For Martin Luther, this good news of freedom was first offered as a promise in the waters of baptism.  This assurance was then strengthened by the Spirit through the study of scripture and a life of prayer.  As a Christian, you don’t need to be preoccupied with the necessities of this world.  You don’t need to be a slave to the latest trend or to what is trending.  Nor do you need to fear the forces of the world.  You can be free.  Luther wrote of this human struggle in his commentary on Galatians, Even if all things are in confusion, heaven and earth are merged, all the gates of hell are moved, … in most cruel fashion, all you have to say is: “I am baptized.” Then all is well with you; in this confidence you will conquer, for God is taking care of you.   That my friends, is the promise that God offers through Holy Baptism.  It is his promise to set you free, and protect and defend you from the powers that are against you- sin, death and the power of the devil. For, if the Son has set you free, you are free indeed.

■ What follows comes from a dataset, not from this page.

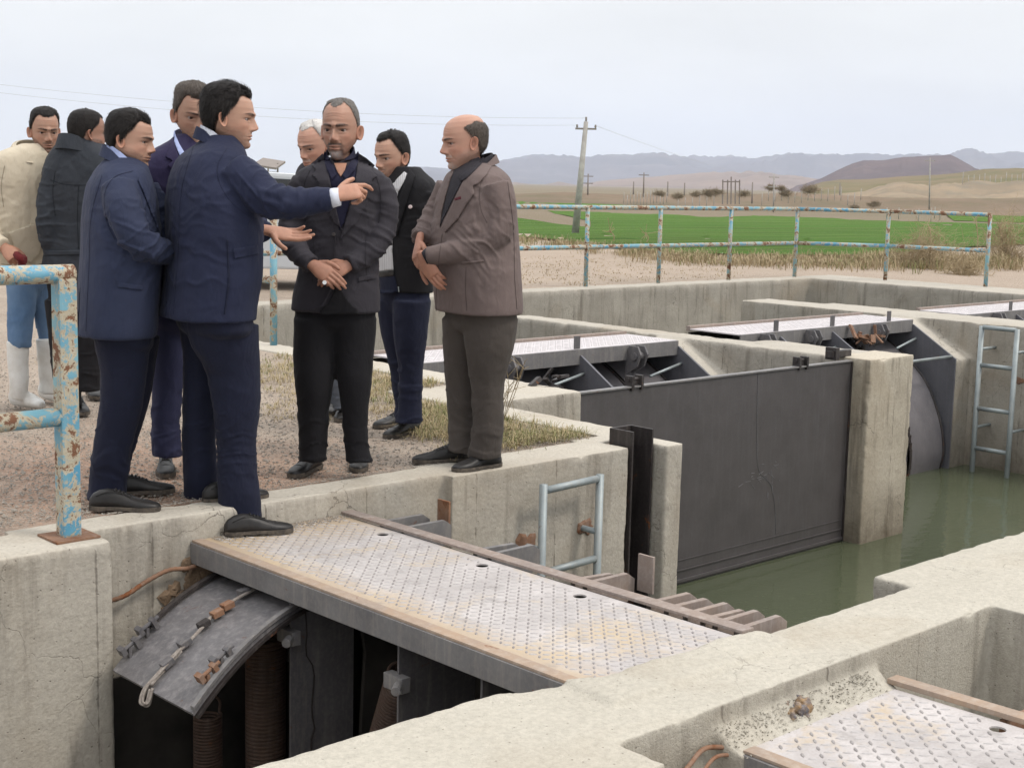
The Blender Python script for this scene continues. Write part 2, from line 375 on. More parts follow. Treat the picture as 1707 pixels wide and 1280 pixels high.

It is my conviction and experience, that baptism frees you as well from the fear and anxiety that you are alone in this world.  In baptism, you have been drawn into the life and death and resurrection of our Lord Jesus Christ.  The same Spirit that descended upon Jesus, and allowed him to do extraordinary deeds, is now empowering you as well.  The Holy Spirit of baptism gives you strength and power to cope with life.  And more than cope, but to be victorious.  This Spirit gives you strength to cope…with the marriage struggles that you are going through right now. …with the kids who may be driving you insane right now. … with your mother’s aging, your father’s aging, with their death. …with all the injustices in the world right now.  When the Spirit is inside of you and the people around you, there is a power which prepares to fight.  There is an old, but wise saying, Remember… The Spirit of God will never take you, Where the grace of God cannot keep you, Where the arms of God cannot support you, Where the riches of God cannot supply your needs, Where the power of God cannot endow you.”

That is your assurance, as one who has been baptized into the life, death and resurrection of Jesus Christ. You need not be afraid.  In your baptism, the Spirit descended upon you, just as it descended upon Christ.  You have the freedom to live, because you know that Christ lives within you.

But my friends, the freedom that baptism offers is not simply about being set free from the power of sin, death, and the works of the devil.  Nor is the freedom that baptism offers simply an assurance that God’s Spirit is with you, so that you need not be afraid.  These are important aspects of freedom to be sure.  But the unique Reformation heritage which we share is the understanding that freedom to act for the good of your neighbor.  In baptism, you and I have been called and challenged to serve our neighbors in need.  In his work, The Freedom of the Christian, Luther wrote, “A Christian is a perfectly free lord of all, subject to none.  A Christian is a perfectly dutiful servant of all, subject to all.”  Of course, Luther recognized the contradiction in these two thoughts. How can a Christian be both free and a servant at the same time?  And Luther pointed to Jesus as our example.  Although Christ is the Son of God, he willingly chose to serve – and even to die as a servant – upon the cross for our sake.

In baptism, you and I have been set free to enjoy a new relationship with God and with our neighbors.  In baptism, Jesus sets you free to a new relationship and accountability.  In baptism, God gave you a purpose for all the world to see.  On a cold January day, a small, country Baptist church was celebrating a “baptism” in the chilly water of the nearly frozen river.   The preacher asked one baptismal candidate, “Is the water cold?” “Naw!” he replied. To which one of the deacons standing beside the pastor shouted, “Dip him agin’ preacher, he’s still lyin’.”   No, it’s not that baptism makes you perfect before God.  You will still undoubtedly fall short of his glory.  But in baptism God gives you a freedom and purpose to serve your neighbor.  We often ask, “What would you like to do with your life?”  And as graduates of liberal arts schools, we often answer, “I’m keeping all my options open.”  But in baptism, with all its freedoms from the powers in the world, there is a new freedom for the world.  And there is that question waiting to be answered. “What would God like you to do with your life?”  My friends, have you struggled to answer that question.  What purpose does God have for you and your life- Or are you still simply keeping all your options open?   Remember your baptism.  God has called you to live a new life full of possibilities.

My friends, baptism is important to me.  Certainly, it is about freedom: freedom from the power of sin, death and the devil. And certainly it is about the freedom to serve the neighbor.  That is the divine call we all share in baptism.  But I think that in my most honest moments, I must confess that baptism is about the wonder of salvation.  I recall as a child when I heard the organ in the church playing the familiar hymn, “Es ist das heil,” and I saw the parents coming forward to the baptismal font with a child in their arms, I knew something wonderful was going to happen.  Even then, I knew that this was not water only, but it was water and the Word together doing a marvelous thing.  In the Small Catechism, Luther wrote, “Through baptism God bestows the forgiveness of sins, delivers from death and the devil, and grants eternal salvation to all those who believe.” The words of the hymn echoed that teaching- Through Christ’s redemption they will stand among the glorious heav’nly band of every tribe and nation.  It is that divine promise of salvation, my friends, that sets us free and allows us to serve our neighbor freely.  Amen.

May the peace of God which passes all understanding keep your hearts and minds in Christ Jesus.  Amen.